‘Quiet professionals’: SARM, HARM crucial to 97 AMW mission

  • Published
  • By Senior Airman Trenton Jancze
  • 97th Air Mobility Wing Public Affairs

As an aircraft taxies down a flightline before takeoff, the aircrew operating the plane should feel that they possess the knowledge and skills necessary for mission success. However, they should also realize that they didn’t get to that point on their own.

Before the crew even steps to their aircraft, they must be up to date with the proper training and aeronautical documentation - a process overseen by Airmen in both the Host Aviation Resource Management and the Squadron Aviation Resource Management offices. 

According to Master Sgt. Deondra Robinson, 97th Operation Support Squadron Chief of HARM, and Tech. Sgt. Iyonna Boykin, 97th OSS HARM non-commissioned officer in charge, the “One-Charlies” of the HARM and SARM offices are essential to the 97th Air Mobility Wing mission.

“The SARM office ensures the integrity and safety of the crew members,” said Boykin. “They’re making sure we meet every flying hour by the end of the fiscal year, everybody’s training is up to date and that every student gets their proper training while at Altus Air Force Base.”
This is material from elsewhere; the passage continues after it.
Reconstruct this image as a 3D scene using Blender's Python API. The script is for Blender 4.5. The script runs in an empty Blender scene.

Each individual flying squadron at Altus Air Force Base, Oklahoma, has their own SARM office, while the HARM office oversees each aircrew member on base.
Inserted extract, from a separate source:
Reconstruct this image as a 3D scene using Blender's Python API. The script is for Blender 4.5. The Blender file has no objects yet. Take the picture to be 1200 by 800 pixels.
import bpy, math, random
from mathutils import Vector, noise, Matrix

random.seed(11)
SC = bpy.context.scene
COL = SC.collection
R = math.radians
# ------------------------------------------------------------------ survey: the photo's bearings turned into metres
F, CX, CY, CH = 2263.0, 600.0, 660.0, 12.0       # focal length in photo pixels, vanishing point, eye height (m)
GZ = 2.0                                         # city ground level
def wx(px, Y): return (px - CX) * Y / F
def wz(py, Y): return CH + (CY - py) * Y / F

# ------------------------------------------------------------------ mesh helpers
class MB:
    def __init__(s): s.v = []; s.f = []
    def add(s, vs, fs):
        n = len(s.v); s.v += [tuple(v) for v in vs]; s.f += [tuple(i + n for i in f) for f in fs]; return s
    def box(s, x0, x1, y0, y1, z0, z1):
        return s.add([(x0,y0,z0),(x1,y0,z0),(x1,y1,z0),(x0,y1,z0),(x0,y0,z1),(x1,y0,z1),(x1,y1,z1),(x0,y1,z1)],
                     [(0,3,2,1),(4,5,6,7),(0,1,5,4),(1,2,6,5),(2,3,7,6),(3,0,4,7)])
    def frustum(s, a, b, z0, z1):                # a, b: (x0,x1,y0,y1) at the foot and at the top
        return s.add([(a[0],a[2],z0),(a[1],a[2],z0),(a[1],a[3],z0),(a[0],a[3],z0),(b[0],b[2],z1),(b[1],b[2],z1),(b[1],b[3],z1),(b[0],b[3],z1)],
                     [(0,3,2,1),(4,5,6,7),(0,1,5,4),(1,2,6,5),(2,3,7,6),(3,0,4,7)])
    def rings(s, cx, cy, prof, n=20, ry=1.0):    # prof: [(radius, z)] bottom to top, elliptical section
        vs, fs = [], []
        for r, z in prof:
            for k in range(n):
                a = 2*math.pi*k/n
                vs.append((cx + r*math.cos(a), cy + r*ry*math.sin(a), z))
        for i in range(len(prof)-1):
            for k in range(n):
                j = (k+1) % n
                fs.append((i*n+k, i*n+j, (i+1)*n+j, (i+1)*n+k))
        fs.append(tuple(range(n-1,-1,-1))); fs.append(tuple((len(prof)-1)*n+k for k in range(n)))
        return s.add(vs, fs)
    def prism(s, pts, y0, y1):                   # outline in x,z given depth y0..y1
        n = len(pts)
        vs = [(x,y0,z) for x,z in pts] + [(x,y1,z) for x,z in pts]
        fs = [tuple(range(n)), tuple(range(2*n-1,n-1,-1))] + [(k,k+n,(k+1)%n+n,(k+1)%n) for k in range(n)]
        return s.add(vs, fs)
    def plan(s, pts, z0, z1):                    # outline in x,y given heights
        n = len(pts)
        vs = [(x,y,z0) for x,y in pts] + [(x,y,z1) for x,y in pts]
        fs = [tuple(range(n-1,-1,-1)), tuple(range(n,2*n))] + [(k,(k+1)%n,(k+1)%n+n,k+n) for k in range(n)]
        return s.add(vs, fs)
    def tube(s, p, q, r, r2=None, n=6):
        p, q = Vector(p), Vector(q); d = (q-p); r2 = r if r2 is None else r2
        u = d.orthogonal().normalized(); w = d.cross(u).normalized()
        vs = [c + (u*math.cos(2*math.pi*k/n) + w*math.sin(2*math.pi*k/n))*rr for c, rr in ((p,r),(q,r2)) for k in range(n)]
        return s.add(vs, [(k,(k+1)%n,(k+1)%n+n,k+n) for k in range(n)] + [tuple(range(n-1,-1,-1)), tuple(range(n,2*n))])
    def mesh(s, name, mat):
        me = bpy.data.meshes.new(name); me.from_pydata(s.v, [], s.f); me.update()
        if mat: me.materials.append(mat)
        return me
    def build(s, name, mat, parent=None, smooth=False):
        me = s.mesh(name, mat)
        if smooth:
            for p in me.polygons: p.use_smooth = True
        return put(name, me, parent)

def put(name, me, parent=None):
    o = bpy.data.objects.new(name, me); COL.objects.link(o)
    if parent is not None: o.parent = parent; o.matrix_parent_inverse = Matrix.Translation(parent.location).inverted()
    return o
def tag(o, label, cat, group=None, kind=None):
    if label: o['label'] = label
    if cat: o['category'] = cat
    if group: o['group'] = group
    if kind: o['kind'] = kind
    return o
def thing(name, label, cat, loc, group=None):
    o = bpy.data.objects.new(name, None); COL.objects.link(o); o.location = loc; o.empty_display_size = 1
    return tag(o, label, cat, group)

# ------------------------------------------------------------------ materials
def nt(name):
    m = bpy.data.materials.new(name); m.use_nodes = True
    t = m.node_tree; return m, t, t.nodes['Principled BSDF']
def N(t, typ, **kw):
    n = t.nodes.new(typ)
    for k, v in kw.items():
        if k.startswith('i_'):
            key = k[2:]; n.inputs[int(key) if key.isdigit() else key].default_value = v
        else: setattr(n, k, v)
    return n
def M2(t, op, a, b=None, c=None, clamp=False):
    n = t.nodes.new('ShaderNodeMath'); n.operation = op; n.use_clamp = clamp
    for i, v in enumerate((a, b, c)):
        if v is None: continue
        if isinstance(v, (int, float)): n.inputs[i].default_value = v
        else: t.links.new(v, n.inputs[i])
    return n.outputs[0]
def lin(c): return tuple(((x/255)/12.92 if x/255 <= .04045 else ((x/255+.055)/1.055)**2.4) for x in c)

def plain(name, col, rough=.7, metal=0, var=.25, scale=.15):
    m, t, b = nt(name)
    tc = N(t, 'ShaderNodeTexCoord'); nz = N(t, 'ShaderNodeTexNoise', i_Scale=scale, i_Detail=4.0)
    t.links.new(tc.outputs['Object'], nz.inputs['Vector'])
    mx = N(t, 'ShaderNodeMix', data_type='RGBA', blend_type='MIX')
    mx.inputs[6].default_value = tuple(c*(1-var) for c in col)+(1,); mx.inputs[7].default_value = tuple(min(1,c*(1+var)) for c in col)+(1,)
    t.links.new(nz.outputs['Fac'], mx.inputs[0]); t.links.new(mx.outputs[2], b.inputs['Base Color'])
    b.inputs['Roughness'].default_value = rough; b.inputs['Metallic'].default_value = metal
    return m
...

“The HARM covers all the aviation management actions for all of the squadrons,” said Robinson. “We manage all the aviation records and flight pay for everyone in the flying squadrons and everyone else that flies in the [97th] operations group.”

Additionally, these self-named “One-Charlies” strive to ensure the safety of aircrew members while also preparing them for the future - a duty that Lt. Col. Adam Glover, 97th OSS commander, said often flies under the radar.

“They’re kind of an unseen career,” he said “They are multi-capable Airmen who can do so much more than their job on paper. They are ‘quiet professionals’ who do a lot of background work that nobody really notices, but they’re essential to the flying mission here.”